Al mattino ho contemplato il tuo viso,
a causa tua i cuori sono infelici, mia graziosa
quanto vorrei fermarmi in un paese straniero
non c’è nessuno che mi comprenda, mia graziosa.
I pugnali del tuo sguardo non sentono più il muschio,
mia amata, i tuoi occhi dolci non guardano con collera
il paradiso è inutile per chi ha visto il tuo viso
è il sole che sorge dal tuo viso, o mia graziosa?
Lei non veste più di seta, non porta più cintura
soffia il vento dell’altro, la sua capigliatura non si muove più
dopo la tua partenza il mio folle cuore non ha più
provato gioia
non mi hai lasciato in ricordo uno dei tuoi capelli,
o mia graziosa.
Sei la brezza dell’alba, te ne vai e non ritorni più
anche se tornassi non staresti più con me
siano maledetti coloro che ti hanno fatto volare via!
chi ti ha fatto volare fuori dal tuo lago, mia graziosa?
Il tuo viso è bello, dice Pir Sultan
ho cercato un messaggero e non son riuscito a trovarne
ora il tuo nome erra in paradiso
non ti attardare per me, o mia graziosa.
Pir Sultan Abdal, un poeta praticamente sconosciuto, ma che ha una storia particolare, venendo addirittura giustiziato per il suo credo religioso. Vicina a noi la sua poetica, più di quanto si possa immaginare e, tra l’altro, molto affine per certi aspetti tematici al Dolce Stil Novo toscano, come per esempio il tema dello sguardo dell’amata.
In questo testo sono due gli aspetti che ci interessa evidenziare e riguardano due immagini molto nitide, molto usate in poesia, eppure ogni volta sembrano sempre fresche e nuove.
Il poeta si chiede se il sole stia sorgendo dal viso della amata, definita “mia graziosa”: è il sole che sorge dal tuo viso, o mia graziosa?
Quale complimento più nobile? È sufficiente utilizzare l’immagine del sole per richiamare, in questo caso, una fonte di calore, di luce, qualcosa che illumina la via e che scalda il cuore.

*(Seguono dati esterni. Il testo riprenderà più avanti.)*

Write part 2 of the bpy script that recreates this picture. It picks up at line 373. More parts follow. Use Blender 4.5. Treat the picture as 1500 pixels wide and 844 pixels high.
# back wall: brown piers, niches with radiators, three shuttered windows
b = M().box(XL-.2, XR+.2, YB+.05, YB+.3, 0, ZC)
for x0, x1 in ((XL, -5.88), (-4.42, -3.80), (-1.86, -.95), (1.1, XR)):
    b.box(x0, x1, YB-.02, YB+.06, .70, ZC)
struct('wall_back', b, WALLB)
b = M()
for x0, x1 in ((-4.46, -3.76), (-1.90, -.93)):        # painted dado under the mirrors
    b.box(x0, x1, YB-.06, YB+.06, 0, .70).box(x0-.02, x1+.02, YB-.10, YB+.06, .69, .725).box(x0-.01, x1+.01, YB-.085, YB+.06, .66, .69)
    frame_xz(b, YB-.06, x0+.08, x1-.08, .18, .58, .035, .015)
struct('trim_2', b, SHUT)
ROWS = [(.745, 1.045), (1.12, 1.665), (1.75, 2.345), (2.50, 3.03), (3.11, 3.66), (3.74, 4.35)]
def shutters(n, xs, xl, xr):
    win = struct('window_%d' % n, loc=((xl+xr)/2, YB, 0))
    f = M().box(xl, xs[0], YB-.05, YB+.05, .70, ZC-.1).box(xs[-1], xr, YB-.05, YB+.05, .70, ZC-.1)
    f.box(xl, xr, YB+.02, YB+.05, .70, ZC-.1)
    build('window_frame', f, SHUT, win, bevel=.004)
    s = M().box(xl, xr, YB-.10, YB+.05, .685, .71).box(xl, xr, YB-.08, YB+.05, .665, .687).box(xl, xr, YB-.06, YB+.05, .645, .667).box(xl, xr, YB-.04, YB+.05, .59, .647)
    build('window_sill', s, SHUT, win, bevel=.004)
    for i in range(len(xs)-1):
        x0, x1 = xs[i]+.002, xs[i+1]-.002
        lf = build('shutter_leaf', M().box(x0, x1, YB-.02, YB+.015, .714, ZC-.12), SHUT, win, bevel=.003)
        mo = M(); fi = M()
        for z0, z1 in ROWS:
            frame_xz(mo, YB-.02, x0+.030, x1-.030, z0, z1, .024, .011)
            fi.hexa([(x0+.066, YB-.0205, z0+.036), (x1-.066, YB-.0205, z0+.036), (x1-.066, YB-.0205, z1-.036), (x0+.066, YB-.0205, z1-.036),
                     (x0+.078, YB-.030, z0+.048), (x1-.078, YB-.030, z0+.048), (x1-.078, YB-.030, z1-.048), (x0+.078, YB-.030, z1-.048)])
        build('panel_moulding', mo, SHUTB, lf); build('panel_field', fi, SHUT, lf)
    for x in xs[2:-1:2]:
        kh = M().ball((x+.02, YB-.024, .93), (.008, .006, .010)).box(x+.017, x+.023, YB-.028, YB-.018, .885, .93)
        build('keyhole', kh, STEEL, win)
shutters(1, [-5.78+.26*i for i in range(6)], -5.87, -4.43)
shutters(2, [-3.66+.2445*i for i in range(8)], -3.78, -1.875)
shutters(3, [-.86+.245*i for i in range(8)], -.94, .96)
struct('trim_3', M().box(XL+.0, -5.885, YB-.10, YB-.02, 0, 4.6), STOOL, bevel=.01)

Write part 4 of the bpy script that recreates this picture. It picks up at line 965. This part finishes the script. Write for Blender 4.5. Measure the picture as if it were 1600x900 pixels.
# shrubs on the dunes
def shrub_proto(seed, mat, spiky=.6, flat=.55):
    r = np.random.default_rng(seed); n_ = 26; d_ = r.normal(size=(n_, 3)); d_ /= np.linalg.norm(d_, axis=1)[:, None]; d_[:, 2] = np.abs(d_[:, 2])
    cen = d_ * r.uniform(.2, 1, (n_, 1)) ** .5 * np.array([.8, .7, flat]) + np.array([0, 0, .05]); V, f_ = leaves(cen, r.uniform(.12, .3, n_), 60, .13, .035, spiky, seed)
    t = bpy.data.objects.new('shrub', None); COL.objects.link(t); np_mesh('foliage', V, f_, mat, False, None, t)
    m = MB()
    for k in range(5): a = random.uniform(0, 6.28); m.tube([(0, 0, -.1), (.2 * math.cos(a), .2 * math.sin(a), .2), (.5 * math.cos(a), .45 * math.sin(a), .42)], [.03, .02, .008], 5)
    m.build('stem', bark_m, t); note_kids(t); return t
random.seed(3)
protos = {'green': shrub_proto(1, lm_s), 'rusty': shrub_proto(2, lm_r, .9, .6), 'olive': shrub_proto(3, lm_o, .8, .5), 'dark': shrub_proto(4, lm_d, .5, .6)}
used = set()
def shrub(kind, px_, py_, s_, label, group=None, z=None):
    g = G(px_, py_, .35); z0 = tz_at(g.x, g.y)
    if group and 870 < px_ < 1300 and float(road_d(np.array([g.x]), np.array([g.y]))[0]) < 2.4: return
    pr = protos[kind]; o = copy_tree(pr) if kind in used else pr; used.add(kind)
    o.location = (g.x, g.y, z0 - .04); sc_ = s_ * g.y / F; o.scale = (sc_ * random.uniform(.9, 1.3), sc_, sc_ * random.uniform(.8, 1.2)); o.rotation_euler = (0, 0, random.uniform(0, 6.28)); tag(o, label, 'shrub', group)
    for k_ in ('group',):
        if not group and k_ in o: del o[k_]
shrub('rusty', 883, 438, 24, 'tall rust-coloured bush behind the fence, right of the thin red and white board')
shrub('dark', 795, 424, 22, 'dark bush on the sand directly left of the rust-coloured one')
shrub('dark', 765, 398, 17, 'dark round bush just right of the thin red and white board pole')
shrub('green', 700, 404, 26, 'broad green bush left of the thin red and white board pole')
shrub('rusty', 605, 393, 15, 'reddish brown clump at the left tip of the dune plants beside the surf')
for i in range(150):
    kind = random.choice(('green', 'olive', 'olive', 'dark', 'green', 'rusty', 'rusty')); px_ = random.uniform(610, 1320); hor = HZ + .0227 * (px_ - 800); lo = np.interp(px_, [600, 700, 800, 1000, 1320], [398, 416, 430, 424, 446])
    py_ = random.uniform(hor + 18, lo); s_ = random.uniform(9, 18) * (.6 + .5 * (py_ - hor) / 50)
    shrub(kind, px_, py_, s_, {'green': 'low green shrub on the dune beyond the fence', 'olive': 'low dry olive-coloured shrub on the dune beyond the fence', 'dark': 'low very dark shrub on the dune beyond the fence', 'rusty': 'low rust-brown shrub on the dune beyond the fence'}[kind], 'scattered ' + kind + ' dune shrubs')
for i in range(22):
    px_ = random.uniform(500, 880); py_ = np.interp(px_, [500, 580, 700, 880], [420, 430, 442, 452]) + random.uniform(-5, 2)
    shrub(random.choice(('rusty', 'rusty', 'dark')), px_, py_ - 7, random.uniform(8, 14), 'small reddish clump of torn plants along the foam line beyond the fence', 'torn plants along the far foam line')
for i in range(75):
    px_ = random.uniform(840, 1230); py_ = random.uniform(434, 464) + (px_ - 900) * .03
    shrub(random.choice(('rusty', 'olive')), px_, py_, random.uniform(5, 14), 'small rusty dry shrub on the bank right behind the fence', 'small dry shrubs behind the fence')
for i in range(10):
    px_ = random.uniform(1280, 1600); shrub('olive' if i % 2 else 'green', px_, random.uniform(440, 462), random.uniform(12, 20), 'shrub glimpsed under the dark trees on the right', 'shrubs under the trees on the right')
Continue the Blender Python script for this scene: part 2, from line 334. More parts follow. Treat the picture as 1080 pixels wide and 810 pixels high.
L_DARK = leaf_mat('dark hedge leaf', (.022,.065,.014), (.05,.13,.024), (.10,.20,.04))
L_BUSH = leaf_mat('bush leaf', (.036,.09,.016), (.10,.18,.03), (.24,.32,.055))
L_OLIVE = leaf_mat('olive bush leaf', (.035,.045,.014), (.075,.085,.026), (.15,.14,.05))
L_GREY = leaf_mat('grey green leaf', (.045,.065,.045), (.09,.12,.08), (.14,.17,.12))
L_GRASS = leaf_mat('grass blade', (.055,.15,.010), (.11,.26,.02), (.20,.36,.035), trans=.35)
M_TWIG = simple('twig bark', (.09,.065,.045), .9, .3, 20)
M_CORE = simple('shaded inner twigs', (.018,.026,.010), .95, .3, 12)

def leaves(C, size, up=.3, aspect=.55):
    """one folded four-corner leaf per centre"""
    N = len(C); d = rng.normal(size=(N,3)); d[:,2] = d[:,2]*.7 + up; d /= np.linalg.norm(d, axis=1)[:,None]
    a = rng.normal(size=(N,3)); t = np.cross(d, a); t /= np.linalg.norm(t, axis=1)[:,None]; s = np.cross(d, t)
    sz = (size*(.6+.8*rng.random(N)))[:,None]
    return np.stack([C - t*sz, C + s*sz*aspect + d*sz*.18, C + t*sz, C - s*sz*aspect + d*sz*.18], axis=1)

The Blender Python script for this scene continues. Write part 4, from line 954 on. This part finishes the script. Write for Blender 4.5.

Avere uno sguardo così, significa raggiungere il cuore dell’innamorato, colpirlo e penetrare fino alla sua anima. Tutta la prima parte del testo è una lode al viso e allo sguardo della donna e il poeta, sin dal primo verso, scegliendo di partire con Al mattino, inserisce il suo inno in una cornice naturale che senza troppe parole ci dà i colori giusti.
Repetita iuvant: la Natura è maestra di bellezza e ormai è chiaro, perché da sempre e per sempre, quando poeti e poetesse, scrittori e scrittrici, innamorati di tutte le età, cercano un modo per paragonare il proprio amato o la propria amata, la fonte indiscussa è la Natura.
Nella poesia citata abbiamo senz’altro una spaccatura, perché questa creatura così graziosa (il termine è ripetuto in ogni strofa) è portata via, qualcuno l’ha fatta volare via.
Anche in un momento così tragico, il poeta scrive un paragone, per rendere al meglio l’idea della perdita. La sua amata è come la brezza dell’alba.
La brezza è delicata, rigenerante, rilassante forse, qualcosa che ti sfiora, di piacevole, di cui senti subito mancanza. Qualcosa che distoglie la fatica dalla giornate afose, che offre ristoro dal clima torrido; non solo perché in questo caso è la brezza dell’alba, inizia la giornata e perdo subito qualcosa di importante. E forse la dichiarazione d’amore più bella che il poeta scrive è proprio alla fine, quando, consapevole della presenza della donna in paradiso, le dice di non attardare per lui, di non aspettarlo, ma di proseguire in quel percorso così importante, lui saprà trovare un modo per continuare, anche solo.